State Senate President Brandon Shaffer wants a seat in Congress and he'll do anything to ensure the district he runs in is favorable towards him. On Friday, Shaffer's campaign filed an amicus brief with the Denver district court encouraging the court to use one of the Congressional redistricting maps submitted by Democrat Pueblo DA Bill Thiebaut. Coincidentally, and unlike the formal filing by the state Democrat Party, that map happens to be one of the very few maps submitted to the court that includes Shaffer's house in Longmont in the 4th Congressional District (CD).

In the long running saga known as redistricting, what started with a Brandon-Mander has now been followed by the Brandon Brief. 

Redistricting is the decennial process of redrawing Colorado’s seven Congressional district lines based on population changes identified in the Census. Originally meant to be resolved through a bipartisan committee in the Legislature, when legislators failed to reach a deal the issue was forced into the courts.

Shaffer’s brief is a pretty brazen move, making Shaffer the only candidate or incumbent to file a motion with the court. Candidates and incumbents are generally expected to stay away from the process, since they have a very clear vested interest in the outcome. It also follows on the heels of Shaffer's attempt to "Brandon-Mander" a 4th CD during the bipartisan redistricting process that failed in the Legislature, largely due to Shaffer's refusal to compromise on any map that didn't improve his electoral chances. 

Shaffer's rapacious ambition led him to pursue one of the stranger legislative strategies in recent memory, actually filibustering his own redistricting map in the waning days of the legislative session. 

His legislative maneuvers were all for naught, with the state Democrat Party submitting maps to the court that actually drew Shaffer's home out of the 4th CD. Legally, candidates for Congress are not required to live in the district they seek to represent, but undoubtedly Shaffer wants to avoid the charge of carpetbagger. 

After the odd sight of the highest ranking legislative Democrat in Colorado getting screwed by his own party, comes the equally bizarre move of Shaffer filing a court brief opposing his own party's map. In the world of Democrat redistricting strategy, it appears it's every politician for themselves.

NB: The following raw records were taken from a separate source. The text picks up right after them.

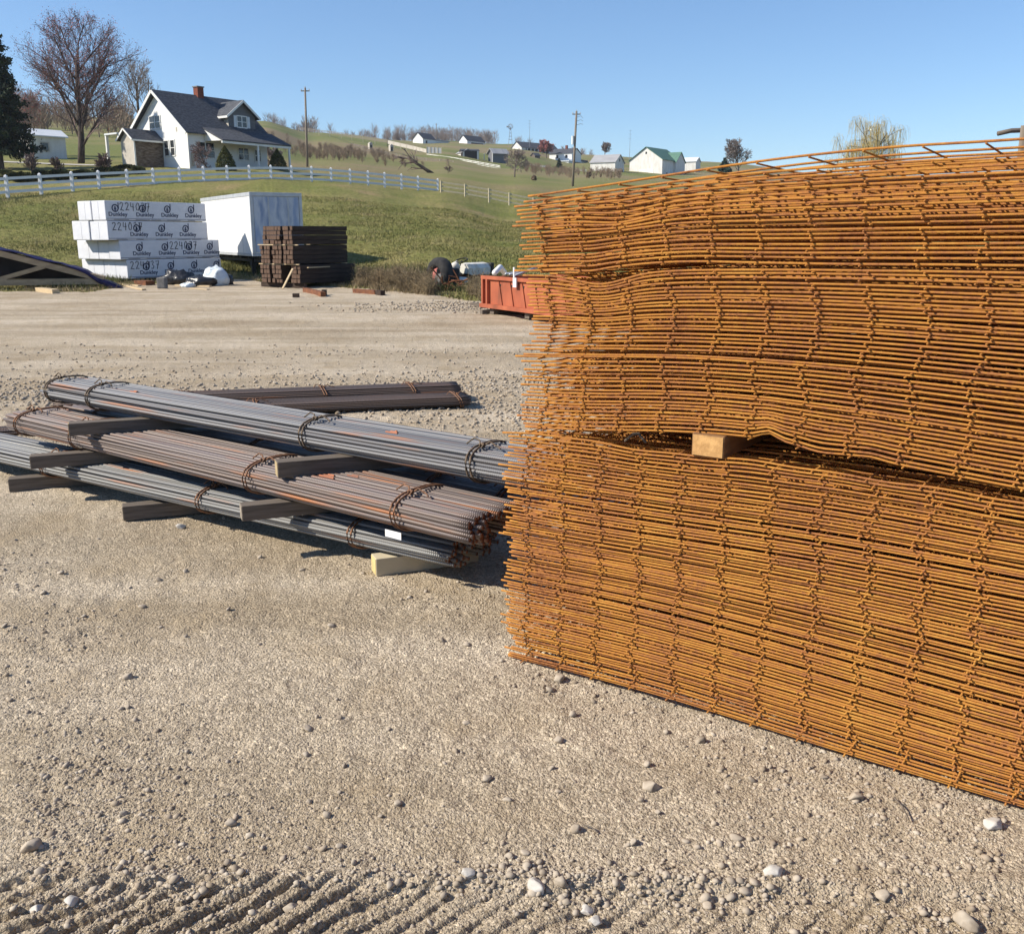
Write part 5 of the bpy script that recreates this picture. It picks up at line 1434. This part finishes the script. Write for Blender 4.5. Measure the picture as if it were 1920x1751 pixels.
# ------------------------------------------------------------------ generic farm buildings
def building(name, px, py, Y, ang, A, B, ev, rg_, ridge, wall, roof, label, cat, extras=None, ov=.3):
    """near corner at picture point; local +x goes right/back (A long), local +y goes left/back (B long)"""
    c = P(px, py, Y)
    o = empty(name, c, label=label, cat=cat, rot=(0, 0, ang))
    b = MB(); dn = -4
    if ridge == 'x':
        b.poly([(0, 0, dn), (0, B, dn), (0, B, ev), (0, B/2, rg_-.08), (0, 0, ev)], (A, 0, 0))
        b.build('wall', M[wall], o); roofpair(-ov, A+ov, 0, B, ev, rg_, ov=ov, m=roof, par=o)
    else:
        b.poly([(0, 0, dn), (A, 0, dn), (A, 0, ev), (A/2, 0, rg_-.08), (0, 0, ev)], (0, B, 0))
        b.build('wall', M[wall], o); roofpair(-ov, B+ov, 0, A, ev, rg_, ov=ov, m=roof, par=o, axis='y')
    for e in (extras or []):
        nm, mm, bx_ = e
        b = MB(); b.box(*bx_); b.build(nm, M[mm], o)
    return o
A1 = atan2(.8, .6)
# white shed left of the house
building('white_shed', 57, 296, 120, radians(45), 4.3, 3.6, 2.55, 3.3, 'x', 'old_white', 'white_roof', 'small white shed with a pale roof left of the farmhouse', 'shed', [('door', 'grey_siding', (-.04, 1.0, -.2, -.004, 2.6, 1.6)), ('window', 'beige', (1.3, -.05, .8, 2.3, -.004, 1.9)), ('pane', 'glass', (1.42, -.07, .92, 2.18, -.052, 1.78))])
# green roofed barn with cross wing
gb = building('white_barn', 1241, 328, 330, A1, 14, 12.3, 4.9, 8.9, 'x', 'old_white', 'green_roof', 'big white barn with a green roof and a cross wing', 'barn', [('barn_door', 'white_paint', (-.05, 3.2, -3.5, -.004, 8.6, 2.0)), ('barn_door', 'old_white', (-.08, 5.85, -3.5, -.052, 5.95, 2.0)), ('loft_window', 'dark', (-.05, 5.85, 6.8, -.004, 6.4, 7.5)), ('window', 'dark', (3.1, -.05, .2, 3.7, -.004, .9))], ov=.4)
b = MB(); b.poly([(8.2, -.8, -4), (14.6, -.8, -4), (14.6, -.8, 4.6), (11.4, -.8, 7.6), (8.2, -.8, 4.6)], (0, 7.2, 0)); b.build('cross_wing', M['old_white'], gb)
b = MB()
for s_ in (1, -1):
    xo = 11.4-s_*3.6
    b.poly([(xo, -1.1, 4.25), (11.4, -1.1, 7.65), (11.4, -1.1, 7.85), (xo, -1.1, 4.45)], (0, 8.0, 0))
b.build('wing_roof', M['green_roof'], gb)
b = MB(); b.poly([(-.3, -.35, -.6), (-.3, 12.6, -.6), (-6.5, 12.6, -2.6), (-6.5, -.35, -2.6)], (0, 0, .15)); b.build('lean_to_roof', M['grey_roof'], gb)
b = MB(); b.box(-6.2, 0, -4.5, -.06, 12.2, -2.5); b.build('lean_to', M['old_white'], gb)
b = MB(); b.poly([(-.002, 12.3, -4), (-.002, 17.0, -4), (-.002, 17.0, -.2), (-.002, 12.3, 1.8)], (8, 0, 0)); b.build('side_lean_to', M['old_white'], gb)
building('grey_roof_barn', 1153, 326, 320, radians(62), 7.8, 8.6, 3.6, 6.0, 'y', 'old_white', 'grey_roof', 'white barn with a plain grey metal roof left of the green-roofed barn', 'barn', [('loft_window', 'dark', (3.4, -.05, 3.9, 4.1, -.004, 4.8)), ('door', 'dark', (5.0, -.05, -1, 6.6, -.004, 1.5)), ('foundation', 'stone_wall', (-.06, -.01, -3.5, -.002, 8.61, -.3))])
building('metal_shed', 1304, 322, 360, radians(62), 5.5, 5.6, 3.5, 4.9, 'y', 'old_white', 'white_roof', 'small shed with a pale blue-white metal roof right of the green barn', 'shed')
building('farm_house', 1072, 312, 400, radians(62), 9, 10.0, 5.0, 7.0, 'y', 'white_siding', 'shingle', 'two-storey white farmhouse with black roofs and a lean-to below', 'house', [('lean_to', 'white_siding', (-4.2, -.5, -4, -.003, 12.0, 1.6)), ('lean_to_roof', 'white_roof', (-4.5, -.8, 1.61, -.003, 12.3, 1.9)), ('window', 'dark', (-.05, 2, 3.2, -.004, 2.9, 4.4)), ('window', 'dark', (-.05, 6, 3.2, -.004, 6.9, 4.4)), ('side_wing', 'white_siding', (9.01, 1, -4, 17, 7, 2.6)), ('side_wing_roof', 'shingle', (8.8, .6, 2.61, 17.5, 7.4, 3.2)), ('porch', 'dark', (2, -.6, -4, 9, -.004, 1.8)), ('chimney', 'brick', (4.0, 4, 6.3, 4.9, 4.8, 8.4))])
building('long_barn', 978, 287, 450, radians(40), 22, 7.0, 2.4, 4.9, 'x', 'old_white', 'shingle', 'long low barn with a black roof and white porch posts on the rise', 'barn', [('post', 'white_paint', (3+i*2.2, -.35, -2, 3.25+i*2.2, -.1, 2.2)) for i in range(8)]+[('open_front', 'dark', (2.5, -.06, -2, 21, -.004, 2.1)), ('door', 'brick', (-.05, 2.2, -1.2, -.004, 3.2, 1.5)), ('door', 'brick', (-.05, 4.6, -.4, -.004, 5.4, 1.0))])
building('far_house', 793, 271, 462, radians(55), 9, 6, 2.6, 5.2, 'x', 'white_siding', 'shingle', 'distant white house with a dark roof at the left of the skyline wood', 'house', [('garage', 'white_siding', (9.01, 1, -3, 20, 6, 2.4)), ('garage_roof', 'grey_roof', (8.8, .6, 2.41, 20.5, 6.4, 2.9)), ('window', 'dark', (2, -.05, .6, 3.2, -.004, 1.8))])
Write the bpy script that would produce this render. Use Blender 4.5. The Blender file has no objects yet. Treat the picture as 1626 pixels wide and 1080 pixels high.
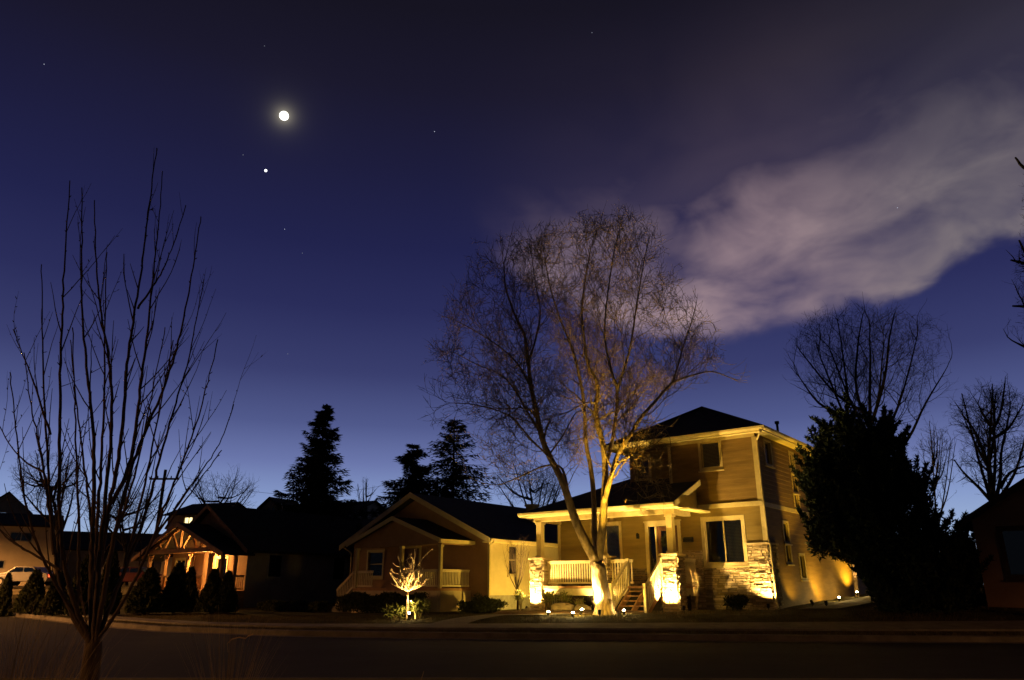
import bpy, math, random
import numpy as np
from mathutils import Vector, kdtree
R = math.radians
random.seed(7); rng = np.random.default_rng(7)
scn = bpy.context.scene
col = scn.collection

# ---------------------------------------------------------------- camera measurements
F = 1180.0; TP = 395.0 / F; PITCH = math.atan(TP); CP, SP = math.cos(PITCH), math.sin(PITCH); EYE = 1.2
def ray(u, v):
    x = (u - 813) / F; y = (540 - v) / F
    return (x, CP - y * SP, SP + y * CP)
def at(u, v, Y):
    r = ray(u, v); t = Y / r[1]
    return Vector((r[0] * t, Y, EYE + r[2] * t))
def onz(u, v, z):
    r = ray(u, v); t = (z - EYE) / r[2]
    return Vector((r[0] * t, r[1] * t, z))
TH = R(38.2)
AX = (math.cos(TH), -math.sin(TH)); BX = (math.sin(TH), math.cos(TH))
O = onz(1229, 970, .47)
def LW(s, t, z=0): return Vector((O.x + s * AX[0] + t * BX[0], O.y + s * AX[1] + t * BX[1], z))
def WL(x, y):
    dx, dy = x - O.x, y - O.y
    return dx * AX[0] + dy * AX[1], dx * BX[0] + dy * BX[1]
def sm(x): x = max(0., min(1., x)); return x * x * (3 - 2 * x)

# ---------------------------------------------------------------- materials
def mat(name, base, rough=.8, noise=None, amt=.3, bump=0, bscale=30, spec=.3, lap=None, stretch=(1,1,1), island=0, metal=0, bdist=.02):
    m = bpy.data.materials.new(name); m.use_nodes = True
    nt = m.node_tree; N = nt.nodes; Lk = nt.links
    b = N['Principled BSDF']; b.inputs['Roughness'].default_value = rough
    b.inputs['Specular IOR Level'].default_value = spec; b.inputs['Metallic'].default_value = metal
    b.inputs['Base Color'].default_value = (*base, 1)
    tc = N.new('ShaderNodeTexCoord'); mp = N.new('ShaderNodeMapping'); mp.inputs['Scale'].default_value = stretch
    Lk.new(tc.outputs['Object'], mp.inputs['Vector'])
    fac = None
    if noise:
        n = N.new('ShaderNodeTexNoise'); n.inputs['Scale'].default_value = noise; n.inputs['Detail'].default_value = 6; n.inputs['Roughness'].default_value = .65
        Lk.new(mp.outputs[0], n.inputs['Vector']); fac = n.outputs['Fac']
    if island:
        g = N.new('ShaderNodeNewGeometry'); mr = N.new('ShaderNodeMath'); mr.operation = 'MULTIPLY_ADD'
        mr.inputs[1].default_value = island; mr.inputs[2].default_value = .5 - island / 2
        Lk.new(g.outputs['Random Per Island'], mr.inputs[0])
        if fac:
            ad = N.new('ShaderNodeMix'); ad.inputs[0].default_value = .5
            Lk.new(fac, ad.inputs[2]); Lk.new(mr.outputs[0], ad.inputs[3]); fac = ad.outputs[0]
        else: fac = mr.outputs[0]
    if fac:
        r = N.new('ShaderNodeValToRGB')
        r.color_ramp.elements[0].position = .3; r.color_ramp.elements[1].position = .7
        r.color_ramp.elements[0].color = (*[c * (1 - amt) for c in base], 1)
        r.color_ramp.elements[1].color = (*[min(1, c * (1 + amt)) for c in base], 1)
        Lk.new(fac, r.inputs[0]); Lk.new(r.outputs[0], b.inputs['Base Color'])
    nrm = None
    if bump:
        n2 = N.new('ShaderNodeTexNoise'); n2.inputs['Scale'].default_value = bscale; n2.inputs['Detail'].default_value = 5
        Lk.new(mp.outputs[0], n2.inputs['Vector'])
        bp = N.new('ShaderNodeBump'); bp.inputs['Strength'].default_value = bump; bp.inputs['Distance'].default_value = bdist
        Lk.new(n2.outputs['Fac'], bp.inputs['Height']); nrm = bp.outputs[0]
    if lap:
        sep = N.new('ShaderNodeSeparateXYZ'); Lk.new(tc.outputs['Object'], sep.inputs[0])
        dv = N.new('ShaderNodeMath'); dv.operation = 'DIVIDE'; dv.inputs[1].default_value = lap; Lk.new(sep.outputs[2], dv.inputs[0])
        fr = N.new('ShaderNodeMath'); fr.operation = 'FRACT'; Lk.new(dv.outputs[0], fr.inputs[0])
        iv = N.new('ShaderNodeMath'); iv.operation = 'SUBTRACT'; iv.inputs[0].default_value = 1; Lk.new(fr.outputs[0], iv.inputs[1])
        bp = N.new('ShaderNodeBump'); bp.inputs['Strength'].default_value = 1; bp.inputs['Distance'].default_value = .03
        Lk.new(iv.outputs[0], bp.inputs['Height'])
        if nrm: Lk.new(nrm, bp.inputs['Normal'])
        nrm = bp.outputs[0]
    if nrm: Lk.new(nrm, b.inputs['Normal'])
    return m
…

With his own party sticking a fork in his electoral chances, Shaffer's campaign is hoping the Denver district court takes pity on him and endorses Thiebaut's second map. The amicus brief filed by Shaffer basically begs for mercy, using twisted readings of previous court decisions that basically amount to: please draw me a district I can win in….and oh…don't make me drive to Baca County. 

One of the more far fetched analyses in the filing is an attempt to tell the court that everyone has been misinterpreting the pivotal Court ruling known as Carstens v Lamm, a ruling that required, among other things, the Eastern Plains be considered a community of interest that needed to be kept whole. In his twisted logic, Shaffer is attemting to get the Eastern Plains split into two, helping rid him of conservative voters and a long drive down to Southeast Colorado.

For all the fun redistricting attorneys will have with Shaffer's strange campaign tactics it's just another reminder of how screwed Shaffer's campaign really is in the 4th CD. The incumbent, Congressman Cory Gardner, has been the strongest fundraiser in the Congressional delegation in 2011 and has risen quickly in the ranks in Washington. When the Democrat Party virtually abandoned Shaffer's campaign in their redistricting map it was a sign they didn't see a path to victory for him. Shaffer's amicus brief is a sad and desperate attempt to have the courts of Colorado create that a path to victory that can appear no other way.

As far as Shaffer's increasingly quixotic bid for Congress goes — if the judicial Brandon-Mander fails, his bid to divide and conquer the Eastern Plains will ensure that he never, ever gets a vote in that part of the world.